■ Stated exercise
Please transcribe the data below exactly. Leave the pictures out.

* begin Data shown *

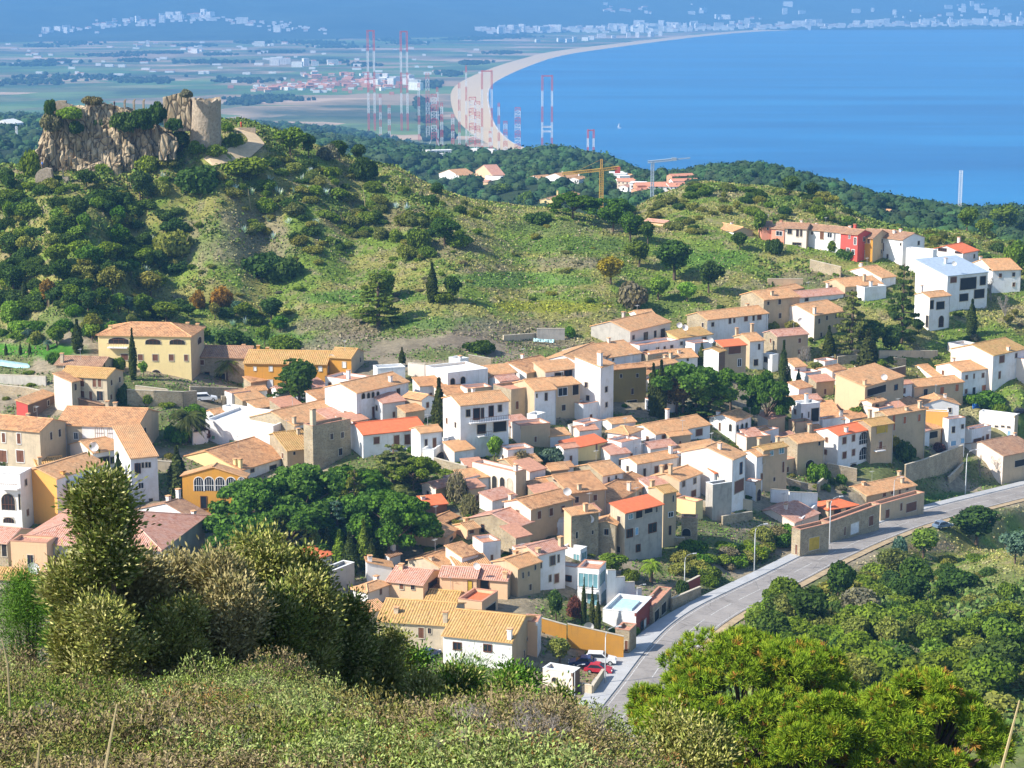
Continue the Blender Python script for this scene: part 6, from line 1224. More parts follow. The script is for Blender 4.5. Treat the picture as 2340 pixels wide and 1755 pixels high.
# --- big trees in the village
for sp, px, yb, w_, h_, col, lab in (('dome',600,1255,235,175,'pn','leftmost wide pine of the green grove'),('dome',700,1235,240,185,'pn','large pine at the top of the grove'),('dome',800,1215,215,160,'pn','pine at the back of the grove below the stone block'),('dome',905,1275,190,160,'pn','rightmost dark pine of the grove'),('dome',560,1310,170,130,'pn','low pine at the front left of the grove'),('dome',850,1255,190,150,'pn','pine between the blue cedar and the dark end of the grove'),('dome',665,1285,215,140,'pn','front pine of the grove behind the slender cypresses'),
  ('ced',812,1245,105,190,'ce','yellow green cedar with flat layered boughs in the grove'),('ced',772,1265,95,135,'bl','silvery blue cedar in the grove'),('ced',900,1120,165,115,'ma','old flat pine with reddish twigs below the bright orange roof'),('pine',945,1130,110,90,'md','dark pine beside the stone wall right of the old flat pine'),('tree',685,935,120,125,'dk','large dark tree in front of the long ochre farmhouse'),('ced',665,920,95,110,'dk','flat topped dark conifer against the ochre farmhouse'),('bush',583,895,58,48,'bl','grey green olive beside the ochre farmhouse'),
  ('pine',1560,950,150,125,'pn','wide pine with grey twigs beside the twin cypresses'),('tree',1545,945,110,90,'gr','greyish thin tree in front of the wide pine'),('dome',1670,940,120,100,'pn','green pine left of the tall leafy tree'),('dome',1752,992,115,145,'pn','tall leafy tree standing over the stone houses'),('pine',1620,960,120,85,'md','dark low pine in the gap behind the white modern house'),('ced',1590,955,90,60,'dk','low layered conifer in the dark gap'),
  ('ced',2060,785,84,190,'dk','tallest dark cedar before the huge modern white house'),('ced',1945,815,100,160,'ma','wide dark cedar with loose boughs left of the tallest cedar'),('tree',1985,812,95,90,'dk','dark evergreen at the foot of the two cedars'),('tree',2035,815,80,75,'dk','dark evergreen filling the ground under the tallest cedar'),('bare',1836,850,60,80,'gr','grey leafless tree beside the stone house with pink roof'),('bare',2300,740,60,90,'gr','pale leafless tree in front of the loggia garden'),('bare',2265,690,50,75,'gr','pale leafless tree before the white house at the edge'),('tree',2320,650,80,110,'md','tall bushy pine at the right edge behind the white house'),
  ('bare',2285,1098,60,85,'gr','leafless tree in front of the beige stucco house'),('bare',2240,1090,36,70,'gr','small leafless tree beside the beige stucco house'),('tree',1270,1420,60,85,'dk','round topped clipped tree behind the orange wall'),('spiky',1312,1410,48,70,'pu','reddish blossoming shrub tree by the modern villa'),('tree',1278,1518,82,72,'ol','round olive tree beside the golden striped roof house'),('bare',1425,1448,36,40,'gr','small leafless tree on the orange wall corner'),('bush',1448,1452,28,26,'br','clipped green bush on the garage terrace'),('bush',1500,1378,24,22,'br','small clipped bush over the garage openings'),
  ('palm',432,1010,100,80,'cy','big date palm beside the white terraces'),('palm',520,868,64,52,'ol','pale feathery palm in front of the stone farmhouse'),('palm',1488,1333,60,60,'lg','bright palm in the garden above the road'),('palm',10,1145,26,95,'dk','thin palm in front of the white arched villa'),('palm',110,800,24,26,'bl','small palm on the lawn beside the clipped cypresses'),('tree',1130,1055,58,68,'lg','fresh light green tree below the long balcony house'),('spiky',1190,1075,80,60,'gr','tangled grey shrubs under the washing line'),('bush',1255,1060,70,48,'bl','blue green shrub mass left of the red roof'),('bush',1215,1075,60,36,'md','dark shrub beside the tangled grey shrubs'),
  ('bush',1060,1085,100,24,'md','clipped dark hedge above the cream arcaded house'),('spiky',1045,1150,90,90,'gr','dry leafless thicket on the rock left of the arcade'),('spiky',1070,1180,60,80,'gr','dry thicket climbing the rubble rock'),('bush',1870,1100,70,46,'br','clipped hedge in front of the arched stone house'),('bush',1925,1105,34,30,'br','round green bush by the curved stone wall'),('bush',2070,1055,56,64,'dk','dark green tree bush against the brown stucco house'),('bush',2043,1030,38,40,'ye','bright yellow flowering bush on the balcony'),('bush',2150,1035,36,24,'pu','pink blossom shrub at the orange wall foot'),('bush',2260,930,90,42,'br','sloping ivy hedge beside the white house of seven windows'),('bush',2230,925,60,30,'br','lower end of the sloping ivy hedge'),('bush',2290,948,40,30,'md','shrub at the end of the ivy hedge'),
  ('bush',1990,940,60,46,'gr','bare grey shrub in front of the peach block'),('bush',1955,955,50,30,'md','green shrub at the foot of the peach block'),('bush',120,830,46,38,'br','bright green shrub beside the pool steps'),('bush',275,845,30,34,'md','round dark bush by the mansion corner'),('tree',328,860,34,40,'lg','small light green tree in front of the mansion'),('bush',440,955,50,40,'br','green shrub at the palm foot'),('bush',410,1010,60,50,'br','bright bush left of the palm trunk'),('bush',460,1005,40,36,'pu','purple brown shrub under the green shuttered house'),('bush',340,925,40,34,'md','bush growing on the retaining wall'),('bush',282,925,34,52,'dk','dark shrub right of the tall beige house'),
  ('tree',605,790,46,52,'lg','yellow green tree in the garden behind the farmhouse'),('bush',525,790,110,40,'dk','long dark hedge behind the stone farmhouse'),('bush',650,800,90,36,'md','lower sloping hedge behind the ochre farmhouse'),('bush',1305,770,34,26,'br','round green tree by the concrete wall'),('bush',1095,805,90,30,'dk','dark trimmed hedge above the flat topped white house'),('bush',150,1125,40,34,'ye','yellow blooming bush at the orange side wall'),('tree',1400,1315,90,60,'md','dense garden trees under the crumbling grey house'),('bush',1440,1330,50,40,'md','garden shrub left of the bright palm'),('bush',1560,1360,46,46,'dk','dark bush by the maroon fence'),('bush',1345,1440,34,20,'dk','dark low hedge behind the orange wall'),('bush',1400,1450,40,20,'dk','clipped dark hedge on the orange wall')):
    pl(sp, px, yb, w_, h_, col, lab, 'garden trees and shrubs')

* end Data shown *

■ Solution
Continue the Blender Python script for this scene: part 6, from line 1224. More parts follow. The script is for Blender 4.5. Treat the picture as 2340 pixels wide and 1755 pixels high.
# --- big trees in the village
for sp, px, yb, w_, h_, col, lab in (('dome',600,1255,235,175,'pn','leftmost wide pine of the green grove'),('dome',700,1235,240,185,'pn','large pine at the top of the grove'),('dome',800,1215,215,160,'pn','pine at the back of the grove below the stone block'),('dome',905,1275,190,160,'pn','rightmost dark pine of the grove'),('dome',560,1310,170,130,'pn','low pine at the front left of the grove'),('dome',850,1255,190,150,'pn','pine between the blue cedar and the dark end of the grove'),('dome',665,1285,215,140,'pn','front pine of the grove behind the slender cypresses'),
  ('ced',812,1245,105,190,'ce','yellow green cedar with flat layered boughs in the grove'),('ced',772,1265,95,135,'bl','silvery blue cedar in the grove'),('ced',900,1120,165,115,'ma','old flat pine with reddish twigs below the bright orange roof'),('pine',945,1130,110,90,'md','dark pine beside the stone wall right of the old flat pine'),('tree',685,935,120,125,'dk','large dark tree in front of the long ochre farmhouse'),('ced',665,920,95,110,'dk','flat topped dark conifer against the ochre farmhouse'),('bush',583,895,58,48,'bl','grey green olive beside the ochre farmhouse'),
  ('pine',1560,950,150,125,'pn','wide pine with grey twigs beside the twin cypresses'),('tree',1545,945,110,90,'gr','greyish thin tree in front of the wide pine'),('dome',1670,940,120,100,'pn','green pine left of the tall leafy tree'),('dome',1752,992,115,145,'pn','tall leafy tree standing over the stone houses'),('pine',1620,960,120,85,'md','dark low pine in the gap behind the white modern house'),('ced',1590,955,90,60,'dk','low layered conifer in the dark gap'),
  ('ced',2060,785,84,190,'dk','tallest dark cedar before the huge modern white house'),('ced',1945,815,100,160,'ma','wide dark cedar with loose boughs left of the tallest cedar'),('tree',1985,812,95,90,'dk','dark evergreen at the foot of the two cedars'),('tree',2035,815,80,75,'dk','dark evergreen filling the ground under the tallest cedar'),('bare',1836,850,60,80,'gr','grey leafless tree beside the stone house with pink roof'),('bare',2300,740,60,90,'gr','pale leafless tree in front of the loggia garden'),('bare',2265,690,50,75,'gr','pale leafless tree before the white house at the edge'),('tree',2320,650,80,110,'md','tall bushy pine at the right edge behind the white house'),
  ('bare',2285,1098,60,85,'gr','leafless tree in front of the beige stucco house'),('bare',2240,1090,36,70,'gr','small leafless tree beside the beige stucco house'),('tree',1270,1420,60,85,'dk','round topped clipped tree behind the orange wall'),('spiky',1312,1410,48,70,'pu','reddish blossoming shrub tree by the modern villa'),('tree',1278,1518,82,72,'ol','round olive tree beside the golden striped roof house'),('bare',1425,1448,36,40,'gr','small leafless tree on the orange wall corner'),('bush',1448,1452,28,26,'br','clipped green bush on the garage terrace'),('bush',1500,1378,24,22,'br','small clipped bush over the garage openings'),
  ('palm',432,1010,100,80,'cy','big date palm beside the white terraces'),('palm',520,868,64,52,'ol','pale feathery palm in front of the stone farmhouse'),('palm',1488,1333,60,60,'lg','bright palm in the garden above the road'),('palm',10,1145,26,95,'dk','thin palm in front of the white arched villa'),('palm',110,800,24,26,'bl','small palm on the lawn beside the clipped cypresses'),('tree',1130,1055,58,68,'lg','fresh light green tree below the long balcony house'),('spiky',1190,1075,80,60,'gr','tangled grey shrubs under the washing line'),('bush',1255,1060,70,48,'bl','blue green shrub mass left of the red roof'),('bush',1215,1075,60,36,'md','dark shrub beside the tangled grey shrubs'),
  ('bush',1060,1085,100,24,'md','clipped dark hedge above the cream arcaded house'),('spiky',1045,1150,90,90,'gr','dry leafless thicket on the rock left of the arcade'),('spiky',1070,1180,60,80,'gr','dry thicket climbing the rubble rock'),('bush',1870,1100,70,46,'br','clipped hedge in front of the arched stone house'),('bush',1925,1105,34,30,'br','round green bush by the curved stone wall'),('bush',2070,1055,56,64,'dk','dark green tree bush against the brown stucco house'),('bush',2043,1030,38,40,'ye','bright yellow flowering bush on the balcony'),('bush',2150,1035,36,24,'pu','pink blossom shrub at the orange wall foot'),('bush',2260,930,90,42,'br','sloping ivy hedge beside the white house of seven windows'),('bush',2230,925,60,30,'br','lower end of the sloping ivy hedge'),('bush',2290,948,40,30,'md','shrub at the end of the ivy hedge'),
  ('bush',1990,940,60,46,'gr','bare grey shrub in front of the peach block'),('bush',1955,955,50,30,'md','green shrub at the foot of the peach block'),('bush',120,830,46,38,'br','bright green shrub beside the pool steps'),('bush',275,845,30,34,'md','round dark bush by the mansion corner'),('tree',328,860,34,40,'lg','small light green tree in front of the mansion'),('bush',440,955,50,40,'br','green shrub at the palm foot'),('bush',410,1010,60,50,'br','bright bush left of the palm trunk'),('bush',460,1005,40,36,'pu','purple brown shrub under the green shuttered house'),('bush',340,925,40,34,'md','bush growing on the retaining wall'),('bush',282,925,34,52,'dk','dark shrub right of the tall beige house'),
  ('tree',605,790,46,52,'lg','yellow green tree in the garden behind the farmhouse'),('bush',525,790,110,40,'dk','long dark hedge behind the stone farmhouse'),('bush',650,800,90,36,'md','lower sloping hedge behind the ochre farmhouse'),('bush',1305,770,34,26,'br','round green tree by the concrete wall'),('bush',1095,805,90,30,'dk','dark trimmed hedge above the flat topped white house'),('bush',150,1125,40,34,'ye','yellow blooming bush at the orange side wall'),('tree',1400,1315,90,60,'md','dense garden trees under the crumbling grey house'),('bush',1440,1330,50,40,'md','garden shrub left of the bright palm'),('bush',1560,1360,46,46,'dk','dark bush by the maroon fence'),('bush',1345,1440,34,20,'dk','dark low hedge behind the orange wall'),('bush',1400,1450,40,20,'dk','clipped dark hedge on the orange wall')):
    pl(sp, px, yb, w_, h_, col, lab, 'garden trees and shrubs')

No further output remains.